-- Begin --

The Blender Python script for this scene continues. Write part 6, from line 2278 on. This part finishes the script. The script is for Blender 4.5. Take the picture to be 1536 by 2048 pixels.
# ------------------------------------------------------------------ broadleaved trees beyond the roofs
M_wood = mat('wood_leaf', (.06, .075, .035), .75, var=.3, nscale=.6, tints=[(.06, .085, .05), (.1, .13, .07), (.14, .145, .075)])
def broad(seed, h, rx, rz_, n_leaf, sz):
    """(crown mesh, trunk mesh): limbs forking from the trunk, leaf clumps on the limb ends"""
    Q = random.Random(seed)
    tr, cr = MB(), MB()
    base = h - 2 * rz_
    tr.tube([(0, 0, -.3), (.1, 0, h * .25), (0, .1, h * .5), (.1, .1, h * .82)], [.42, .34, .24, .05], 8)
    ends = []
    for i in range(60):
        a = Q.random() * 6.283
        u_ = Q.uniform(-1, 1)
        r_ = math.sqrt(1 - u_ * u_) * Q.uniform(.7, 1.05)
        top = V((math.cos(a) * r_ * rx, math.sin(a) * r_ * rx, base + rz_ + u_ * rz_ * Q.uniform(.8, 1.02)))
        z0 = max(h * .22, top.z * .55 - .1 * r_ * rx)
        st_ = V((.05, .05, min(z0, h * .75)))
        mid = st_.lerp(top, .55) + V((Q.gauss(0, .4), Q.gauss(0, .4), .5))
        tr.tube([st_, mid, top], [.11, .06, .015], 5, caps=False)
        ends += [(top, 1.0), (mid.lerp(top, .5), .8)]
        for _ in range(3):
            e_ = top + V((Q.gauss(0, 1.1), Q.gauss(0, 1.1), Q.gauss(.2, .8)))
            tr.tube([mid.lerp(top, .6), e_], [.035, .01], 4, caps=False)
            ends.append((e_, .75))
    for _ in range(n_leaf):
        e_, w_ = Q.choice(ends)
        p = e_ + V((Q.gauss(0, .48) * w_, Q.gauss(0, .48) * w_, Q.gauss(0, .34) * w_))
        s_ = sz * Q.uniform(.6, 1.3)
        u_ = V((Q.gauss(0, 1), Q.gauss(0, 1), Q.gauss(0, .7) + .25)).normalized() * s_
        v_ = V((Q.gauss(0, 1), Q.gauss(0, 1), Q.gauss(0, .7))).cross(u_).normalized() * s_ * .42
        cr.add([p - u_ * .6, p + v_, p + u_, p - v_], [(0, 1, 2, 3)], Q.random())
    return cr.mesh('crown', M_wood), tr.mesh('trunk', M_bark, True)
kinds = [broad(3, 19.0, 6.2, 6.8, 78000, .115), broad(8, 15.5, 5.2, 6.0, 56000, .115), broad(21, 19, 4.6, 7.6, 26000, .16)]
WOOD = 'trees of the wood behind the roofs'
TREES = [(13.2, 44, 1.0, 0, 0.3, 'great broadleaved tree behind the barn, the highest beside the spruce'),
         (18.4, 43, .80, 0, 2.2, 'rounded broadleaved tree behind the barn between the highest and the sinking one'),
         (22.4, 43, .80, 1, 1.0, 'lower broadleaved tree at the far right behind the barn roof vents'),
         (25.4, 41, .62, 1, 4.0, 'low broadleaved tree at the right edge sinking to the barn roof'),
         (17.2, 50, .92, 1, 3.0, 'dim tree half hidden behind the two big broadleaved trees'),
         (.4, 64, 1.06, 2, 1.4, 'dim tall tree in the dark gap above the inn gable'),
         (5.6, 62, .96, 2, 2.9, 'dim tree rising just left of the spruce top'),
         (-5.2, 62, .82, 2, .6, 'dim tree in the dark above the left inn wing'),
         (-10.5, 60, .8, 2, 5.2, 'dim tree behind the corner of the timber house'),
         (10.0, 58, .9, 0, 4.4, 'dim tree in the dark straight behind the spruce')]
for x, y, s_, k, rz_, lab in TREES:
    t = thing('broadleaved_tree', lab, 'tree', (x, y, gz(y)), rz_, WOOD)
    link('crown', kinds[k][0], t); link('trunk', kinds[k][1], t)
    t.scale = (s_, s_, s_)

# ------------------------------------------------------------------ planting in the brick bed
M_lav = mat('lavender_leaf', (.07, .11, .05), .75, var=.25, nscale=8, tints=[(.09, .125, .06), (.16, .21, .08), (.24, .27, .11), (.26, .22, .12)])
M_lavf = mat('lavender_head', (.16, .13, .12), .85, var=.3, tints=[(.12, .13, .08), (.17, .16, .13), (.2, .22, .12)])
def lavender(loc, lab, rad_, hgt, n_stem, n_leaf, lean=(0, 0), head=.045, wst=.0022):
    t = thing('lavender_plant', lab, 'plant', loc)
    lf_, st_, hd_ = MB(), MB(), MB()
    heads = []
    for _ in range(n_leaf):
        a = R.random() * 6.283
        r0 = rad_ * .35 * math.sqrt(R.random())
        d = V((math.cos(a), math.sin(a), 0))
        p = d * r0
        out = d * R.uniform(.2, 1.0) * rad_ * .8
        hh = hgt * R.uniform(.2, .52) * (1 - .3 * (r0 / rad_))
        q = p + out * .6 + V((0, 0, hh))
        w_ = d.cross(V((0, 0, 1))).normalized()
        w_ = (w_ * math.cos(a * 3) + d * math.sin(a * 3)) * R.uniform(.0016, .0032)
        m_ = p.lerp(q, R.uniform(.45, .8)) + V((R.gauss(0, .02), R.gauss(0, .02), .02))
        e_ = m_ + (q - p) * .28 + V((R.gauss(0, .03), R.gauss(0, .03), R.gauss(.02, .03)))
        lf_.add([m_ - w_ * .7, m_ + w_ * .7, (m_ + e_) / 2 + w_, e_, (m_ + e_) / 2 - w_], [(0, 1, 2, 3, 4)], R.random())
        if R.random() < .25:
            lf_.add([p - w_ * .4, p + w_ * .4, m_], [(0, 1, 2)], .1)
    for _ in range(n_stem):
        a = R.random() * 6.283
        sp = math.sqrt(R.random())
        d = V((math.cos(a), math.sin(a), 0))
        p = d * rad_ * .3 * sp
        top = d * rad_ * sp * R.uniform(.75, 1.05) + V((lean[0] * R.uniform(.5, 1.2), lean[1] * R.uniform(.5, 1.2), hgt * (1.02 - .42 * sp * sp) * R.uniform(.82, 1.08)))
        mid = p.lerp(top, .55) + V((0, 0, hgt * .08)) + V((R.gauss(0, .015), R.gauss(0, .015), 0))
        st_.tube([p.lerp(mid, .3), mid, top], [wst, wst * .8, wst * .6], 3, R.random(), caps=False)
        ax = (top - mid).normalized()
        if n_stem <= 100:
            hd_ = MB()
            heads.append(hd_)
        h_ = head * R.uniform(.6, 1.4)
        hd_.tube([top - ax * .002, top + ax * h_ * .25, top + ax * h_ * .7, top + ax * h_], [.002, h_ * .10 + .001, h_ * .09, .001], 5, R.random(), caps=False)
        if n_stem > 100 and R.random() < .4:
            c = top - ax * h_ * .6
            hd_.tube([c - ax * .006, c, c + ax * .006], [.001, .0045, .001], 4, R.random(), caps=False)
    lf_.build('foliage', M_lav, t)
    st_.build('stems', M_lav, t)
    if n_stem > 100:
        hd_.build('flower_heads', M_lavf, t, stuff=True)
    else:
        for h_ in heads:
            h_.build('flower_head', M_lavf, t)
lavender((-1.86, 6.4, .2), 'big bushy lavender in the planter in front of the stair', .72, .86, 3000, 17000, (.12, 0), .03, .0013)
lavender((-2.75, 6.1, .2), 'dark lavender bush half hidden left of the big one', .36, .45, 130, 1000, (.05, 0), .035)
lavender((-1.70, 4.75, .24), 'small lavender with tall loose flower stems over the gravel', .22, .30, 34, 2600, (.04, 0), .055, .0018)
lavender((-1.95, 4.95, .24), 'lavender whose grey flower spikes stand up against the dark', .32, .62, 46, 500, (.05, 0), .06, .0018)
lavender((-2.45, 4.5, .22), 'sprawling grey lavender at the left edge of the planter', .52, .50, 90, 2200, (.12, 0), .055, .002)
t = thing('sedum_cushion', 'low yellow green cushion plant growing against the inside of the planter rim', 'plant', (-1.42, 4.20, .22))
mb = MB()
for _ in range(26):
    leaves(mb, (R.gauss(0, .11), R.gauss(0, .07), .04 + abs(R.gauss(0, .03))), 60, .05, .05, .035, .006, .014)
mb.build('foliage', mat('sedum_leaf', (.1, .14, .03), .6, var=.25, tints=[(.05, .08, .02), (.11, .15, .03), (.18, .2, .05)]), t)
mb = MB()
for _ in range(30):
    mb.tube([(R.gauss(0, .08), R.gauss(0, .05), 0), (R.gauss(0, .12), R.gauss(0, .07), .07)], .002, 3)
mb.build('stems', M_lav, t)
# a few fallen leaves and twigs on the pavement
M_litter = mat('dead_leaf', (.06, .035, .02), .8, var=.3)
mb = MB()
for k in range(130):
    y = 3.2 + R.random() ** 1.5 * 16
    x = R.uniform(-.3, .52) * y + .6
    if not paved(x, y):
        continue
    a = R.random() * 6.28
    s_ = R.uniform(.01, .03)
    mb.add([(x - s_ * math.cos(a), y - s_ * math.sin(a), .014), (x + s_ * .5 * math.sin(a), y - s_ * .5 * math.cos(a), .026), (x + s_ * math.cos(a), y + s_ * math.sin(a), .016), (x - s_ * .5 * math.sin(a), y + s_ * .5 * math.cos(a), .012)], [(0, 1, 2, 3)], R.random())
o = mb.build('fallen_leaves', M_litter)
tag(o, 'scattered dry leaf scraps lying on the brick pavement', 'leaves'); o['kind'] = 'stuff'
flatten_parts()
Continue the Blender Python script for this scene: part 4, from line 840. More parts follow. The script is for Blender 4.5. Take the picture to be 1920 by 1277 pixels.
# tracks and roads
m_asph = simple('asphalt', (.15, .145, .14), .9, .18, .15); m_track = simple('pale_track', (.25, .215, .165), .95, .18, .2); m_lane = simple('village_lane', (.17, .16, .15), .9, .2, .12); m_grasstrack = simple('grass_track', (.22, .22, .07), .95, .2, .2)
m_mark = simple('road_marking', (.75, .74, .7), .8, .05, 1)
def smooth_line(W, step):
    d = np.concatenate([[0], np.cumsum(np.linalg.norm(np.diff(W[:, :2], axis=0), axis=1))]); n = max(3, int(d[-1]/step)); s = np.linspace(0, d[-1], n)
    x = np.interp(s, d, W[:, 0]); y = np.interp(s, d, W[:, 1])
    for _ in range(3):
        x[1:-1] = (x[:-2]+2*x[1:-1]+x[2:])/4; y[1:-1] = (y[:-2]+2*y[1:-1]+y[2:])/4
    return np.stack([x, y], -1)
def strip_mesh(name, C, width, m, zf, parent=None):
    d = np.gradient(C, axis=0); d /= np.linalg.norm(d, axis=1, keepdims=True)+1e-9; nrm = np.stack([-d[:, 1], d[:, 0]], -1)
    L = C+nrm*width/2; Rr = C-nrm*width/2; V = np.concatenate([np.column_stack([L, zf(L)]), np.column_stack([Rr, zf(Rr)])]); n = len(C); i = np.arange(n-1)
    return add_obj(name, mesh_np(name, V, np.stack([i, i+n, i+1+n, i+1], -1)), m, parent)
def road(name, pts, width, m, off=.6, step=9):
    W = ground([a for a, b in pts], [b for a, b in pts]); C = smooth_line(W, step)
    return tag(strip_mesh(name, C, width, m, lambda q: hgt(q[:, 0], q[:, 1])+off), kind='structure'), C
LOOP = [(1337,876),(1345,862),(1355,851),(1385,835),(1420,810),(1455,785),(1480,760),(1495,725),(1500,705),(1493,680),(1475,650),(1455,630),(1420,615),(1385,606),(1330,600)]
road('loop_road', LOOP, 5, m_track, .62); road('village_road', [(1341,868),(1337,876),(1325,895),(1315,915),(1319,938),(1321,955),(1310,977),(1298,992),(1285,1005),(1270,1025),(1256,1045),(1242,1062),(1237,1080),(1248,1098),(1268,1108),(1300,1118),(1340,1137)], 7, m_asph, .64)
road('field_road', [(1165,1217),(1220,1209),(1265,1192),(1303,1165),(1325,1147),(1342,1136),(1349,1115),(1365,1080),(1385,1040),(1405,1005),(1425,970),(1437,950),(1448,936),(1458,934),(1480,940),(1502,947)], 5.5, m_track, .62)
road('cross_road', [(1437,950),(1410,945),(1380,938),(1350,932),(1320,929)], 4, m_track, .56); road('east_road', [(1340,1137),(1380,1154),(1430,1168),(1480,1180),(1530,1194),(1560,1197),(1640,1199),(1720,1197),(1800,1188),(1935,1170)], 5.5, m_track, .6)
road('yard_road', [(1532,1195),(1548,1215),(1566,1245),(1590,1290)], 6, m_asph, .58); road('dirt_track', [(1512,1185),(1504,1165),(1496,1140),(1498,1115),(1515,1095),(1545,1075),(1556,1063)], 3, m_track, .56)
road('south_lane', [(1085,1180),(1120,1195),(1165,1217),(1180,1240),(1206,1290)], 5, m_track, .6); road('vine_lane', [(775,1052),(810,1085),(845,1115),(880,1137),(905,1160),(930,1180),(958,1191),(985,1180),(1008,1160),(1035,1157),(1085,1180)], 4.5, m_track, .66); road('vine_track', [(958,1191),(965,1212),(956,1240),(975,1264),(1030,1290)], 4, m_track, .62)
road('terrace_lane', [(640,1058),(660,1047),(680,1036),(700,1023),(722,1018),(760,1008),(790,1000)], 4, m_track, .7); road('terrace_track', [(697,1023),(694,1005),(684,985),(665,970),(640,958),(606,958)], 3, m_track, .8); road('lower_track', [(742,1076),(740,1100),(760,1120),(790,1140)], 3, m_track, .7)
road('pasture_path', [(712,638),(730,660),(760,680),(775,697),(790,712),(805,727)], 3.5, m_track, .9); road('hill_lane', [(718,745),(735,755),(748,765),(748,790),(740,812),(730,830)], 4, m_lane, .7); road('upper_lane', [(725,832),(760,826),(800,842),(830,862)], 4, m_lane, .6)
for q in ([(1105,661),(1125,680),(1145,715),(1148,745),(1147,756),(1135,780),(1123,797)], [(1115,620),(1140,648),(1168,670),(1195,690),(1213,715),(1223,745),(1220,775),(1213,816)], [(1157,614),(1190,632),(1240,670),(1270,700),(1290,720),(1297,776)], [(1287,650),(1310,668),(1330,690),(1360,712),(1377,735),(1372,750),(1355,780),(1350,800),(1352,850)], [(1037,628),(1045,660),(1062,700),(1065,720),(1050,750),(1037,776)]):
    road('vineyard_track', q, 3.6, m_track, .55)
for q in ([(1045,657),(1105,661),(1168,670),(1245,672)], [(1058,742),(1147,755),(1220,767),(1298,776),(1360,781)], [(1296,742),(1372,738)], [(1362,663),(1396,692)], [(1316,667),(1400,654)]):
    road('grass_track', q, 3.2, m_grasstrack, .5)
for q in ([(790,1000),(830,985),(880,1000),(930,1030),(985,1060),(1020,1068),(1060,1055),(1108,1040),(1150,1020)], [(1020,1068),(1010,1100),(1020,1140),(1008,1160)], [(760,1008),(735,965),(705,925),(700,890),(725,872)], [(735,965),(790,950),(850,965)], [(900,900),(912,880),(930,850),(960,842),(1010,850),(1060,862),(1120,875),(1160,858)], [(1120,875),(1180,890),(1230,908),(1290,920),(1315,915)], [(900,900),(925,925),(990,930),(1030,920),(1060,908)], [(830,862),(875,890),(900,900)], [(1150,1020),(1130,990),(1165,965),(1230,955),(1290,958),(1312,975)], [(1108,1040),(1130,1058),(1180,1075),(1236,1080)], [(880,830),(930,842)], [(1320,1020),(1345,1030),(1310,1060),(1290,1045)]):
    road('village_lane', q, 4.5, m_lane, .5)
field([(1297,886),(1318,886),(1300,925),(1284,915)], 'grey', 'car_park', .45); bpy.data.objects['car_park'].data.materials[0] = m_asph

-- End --

> _Short exercise_
Return each full line of the entries that contains the word "from".

> _Output for this task_
The Blender Python script for this scene continues. Write part 6, from line 2278 on. This part finishes the script. The script is for Blender 4.5. Take the picture to be 1536 by 2048 pixels.
    """(crown mesh, trunk mesh): limbs forking from the trunk, leaf clumps on the limb ends"""
Continue the Blender Python script for this scene: part 4, from line 840. More parts follow. The script is for Blender 4.5. Take the picture to be 1920 by 1277 pixels.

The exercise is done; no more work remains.